Division 705 - Tax cost setting amount for assets where entities become subsidiary members of consolidated groups  

Subdivision 705-A - Basic case: a single entity joining an existing consolidated group  

Application and object

SECTION 705-10   Application and object of this Subdivision  


This Subdivision has effect, subject to section 705-15 , for the head company core purposes set out in subsection 701-1(2) if an entity (the joining entity ) becomes a * subsidiary member of a * consolidated group (the joined group ) at a particular time (the joining time ).

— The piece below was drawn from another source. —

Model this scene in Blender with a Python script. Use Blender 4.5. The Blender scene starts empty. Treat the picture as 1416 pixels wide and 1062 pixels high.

The object of this Subdivision is to recognise the * head company ' s cost of becoming the holder of the joining entity ' s assets as an amount reflecting the group ' s cost of acquiring the entity. That amount consists of the cost of the group ' s * membership interests in the joining entity, increased by the joining entity ' s liabilities and adjusted to take account of the joining entity ' s retained profits, distributions of profits, deductions and losses.

The reason for recognising the * head company ' s cost in this way is to align the costs of assets with the costs of * membership interests, and to allow for the preservation of this alignment until the entity ceases to be a * subsidiary member, in order to:

(a) prevent double taxation of gains and duplication of losses; and

(b) remove the need to adjust costs of membership interests in response to transactions that shift value between them, as the required adjustments occur automatically.


Under Division 711 , the alignment is preserved by recognising the head company's cost of membership interests in the entity if it ceases to be a subsidiary member of the group as the cost of its assets reduced by its liabilities.